The 16th century artist Jost Amman’s woodcut, titled “Turk with Shield and Sceptre,” is the oldest work on display. Among 17th century prints are Jacques Callot’s woodcut “The Captain (The Lover)” and Sir Anthony Van Dyck’s “Portrait of Joos de Momper,” from “Iconography.” Among 18th century artists are Nicolas Cochin-Fils and Francisco José de Goya y Lucientes. Nineteenth century artists’ works include lithographs by Eugene Carriere and Honore Daumier. Representing the 20th century are prints by artists Robert Motherwell, Charles Eduoard Courbusier, David Hockney, Käthe Kollwitz, Pablo Picasso, Henri Matisse, John Stuart Curry, Claes Oldenberg, Corita Kent, Celia Calderón, Shiko Munakata, Mabel Dwight, Helen Hyde, Francesco Clemente, and Graciela Sacco. The 21st century is represented by works by Alison Saar, John Wilson, Fred Tomaselli and others.

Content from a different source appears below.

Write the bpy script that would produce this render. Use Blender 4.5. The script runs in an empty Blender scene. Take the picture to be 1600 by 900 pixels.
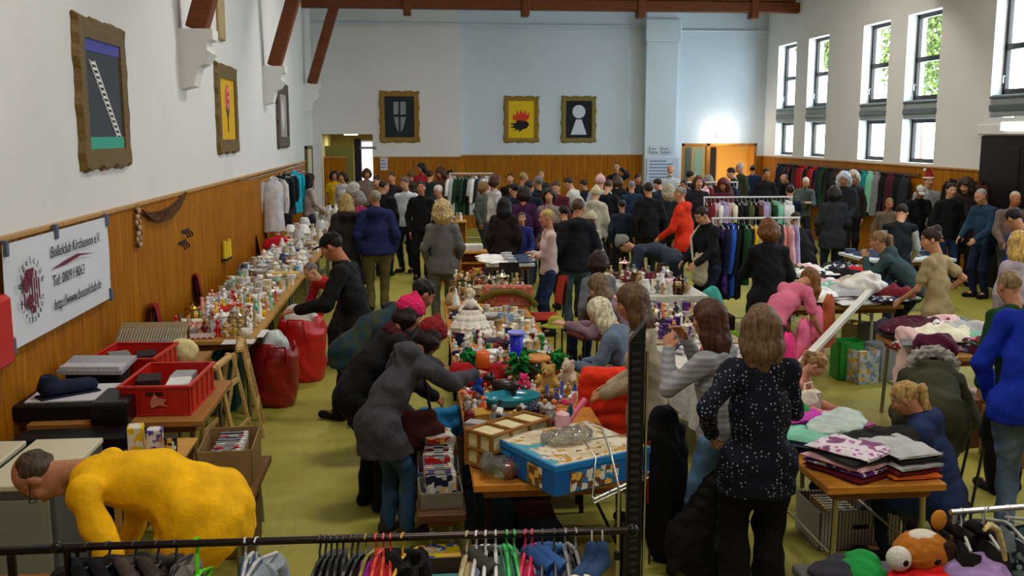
import bpy, math, random
import numpy as np
from mathutils import Vector, Matrix
R = math.radians
sc = bpy.context.scene
col = sc.collection
rnd = random.Random(7)
NR = np.random.RandomState(3)

# ------------------------------------------------------------------ camera, light, exposure
CAM_H, PITCH, YAW, FPX = 2.65, R(8.85), R(5.5), 1555.0
cam_d = bpy.data.cameras.new('camera'); cam = bpy.data.objects.new('camera', cam_d); col.objects.link(cam)
cam_d.sensor_width = 36; cam_d.lens = 36 * FPX / 1600; cam_d.clip_end = 200
cam.location = (0, 0, CAM_H); cam.rotation_euler = (math.pi / 2 - PITCH, 0, -YAW)
sc.camera = cam
sc.view_settings.view_transform = 'Standard'; sc.view_settings.look = 'None'
sc.view_settings.gamma = 1; sc.view_settings.exposure = 0.42; sc.view_settings.use_curve_mapping = False
SKY = 11.0
FILL_LAMP_W = 92.0
w = bpy.data.worlds.new('overcast_sky'); sc.world = w; w.use_nodes = True
bg = w.node_tree.nodes['Background']; bg.inputs[0].default_value = (0.66, 0.86, 1.0, 1); bg.inputs[1].default_value = SKY

FW = Vector((math.sin(YAW) * math.cos(PITCH), math.cos(YAW) * math.cos(PITCH), -math.sin(PITCH)))
RT = Vector((math.cos(YAW), -math.sin(YAW), 0)); UP = RT.cross(FW)
def ray(px, py): return FW + RT * ((px - 800) / FPX) + UP * ((450 - py) / FPX)
def at(px, py, z):                      # point of the photo on the level z
    r = ray(px, py); t = (z - CAM_H) / r.z
    return Vector((r.x * t, r.y * t, z))
def atD(px, py, d):
    r = ray(px, py); t = d / r.y
    return Vector((r.x * t, d, CAM_H + r.z * t))
def atX(px, py, x):
    r = ray(px, py); t = x / r.x
    return Vector((x, r.y * t, CAM_H + r.z * t))

# ------------------------------------------------------------------ colours and materials
def lin(c): return c / 12.92 if c <= 0.04045 else ((c + 0.055) / 1.055) ** 2.4
def H(h):
    h = h.lstrip('#'); return tuple(lin(int(h[i:i + 2], 16) / 255) for i in (0, 2, 4)) + (1,)
PAL = dict(black='#0b0b0e', charcoal='#24252a', grey='#7b7d80', light_grey='#b4b6b8', white='#e8e8e6', cream='#e2dcc4', beige='#b8ab8c', tan='#a98a5c',
           brown='#54351f', dark_brown='#2c1c13', red='#c01e1c', dark_red='#6e1420', burgundy='#4a1428', pink='#e0688c', hot_pink='#e0307c', light_pink='#e6b4bc', salmon='#e08a78',
           orange='#e2661c', yellow='#e8b400', lime='#9ccc30', green='#1f8a3c', dark_green='#17401f', olive='#4a4c28', mint='#7cc0a4', teal='#147c84', turquoise='#2aa8b4',
           light_blue='#8ab4dc', blue='#1c4ca8', royal_blue='#1230a8', navy='#141c3c', denim='#3c4c66', purple='#5c2c7c', lilac='#a898c4', gold='#b48c34', silver='#a8a8a8', terracotta='#a8502c', khaki='#7c6c48')
MC = {}
def newmat(name):
    m = bpy.data.materials.new(name); m.use_nodes = True
    return m, m.node_tree, m.node_tree.nodes['Principled BSDF']
def noise_node(nt, scale, detail=2, coord='Object', stretch=None):
    tc = nt.nodes.new('ShaderNodeTexCoord'); mp = nt.nodes.new('ShaderNodeMapping')
    nt.links.new(tc.outputs[coord], mp.inputs[0])
    if stretch: mp.inputs['Scale'].default_value = stretch
    n = nt.nodes.new('ShaderNodeTexNoise'); n.inputs['Scale'].default_value = scale; n.inputs['Detail'].default_value = detail
    nt.links.new(mp.outputs[0], n.inputs['Vector']); return n, mp
def mixc(nt, fac, a, b):
    m = nt.nodes.new('ShaderNodeMix'); m.data_type = 'RGBA'
    for i, v in ((6, a), (7, b)):
        if isinstance(v, tuple): m.inputs[i].default_value = v
        else: nt.links.new(v, m.inputs[i])
    if isinstance(fac, float): m.inputs[0].default_value = fac
    else: nt.links.new(fac, m.inputs[0])
    return m.outputs[2]
def ramp(nt, src, p0, p1):
    r = nt.nodes.new('ShaderNodeMapRange'); r.inputs[1].default_value = p0; r.inputs[2].default_value = p1
    nt.links.new(src, r.inputs[0]); return r.outputs[0]
def scl(c, k): return tuple(min(1, v * k) for v in c[:3]) + (1,)
def hexof(c): return PAL.get(c, c)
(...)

A free public reception and lecture will be held in the Jundt Galleries on Thursday, Feb. 14 (2008) beginning at 6:15 pm. Guest speaker Suzanne Boorsch’s lecture, titled “Saving Faces: Prints at Yale,” will begin at 7:30 p.m. in the Jundt Lecture Hall. Boorsch, the Robert L. Solley Curator of Prints, Drawings, and Photographs at the Yale University Art Gallery, has written extensively on Italian and French Old Master prints, including a “catalogue raisonné” (definitive catalogue) of the engravings of Giorgio Ghisi.
Continuing in the Arcade Gallery is “Food for Thought,” an exhibit of prints to coincide with Gonzaga University’s Academic Year 2007/2008 discussion topic, FOOD. “Food for Thought” runs through March 8.
Admission to the Jundt Art Museum is free and open to the public. Museum hours are 10 a.m.-4 p.m. Monday through Friday, and Saturday noon-4 p.m. Closed Sundays and school holidays*. The Museum will be closed for holidays Feb. 16-18, and March 21-24 (2008).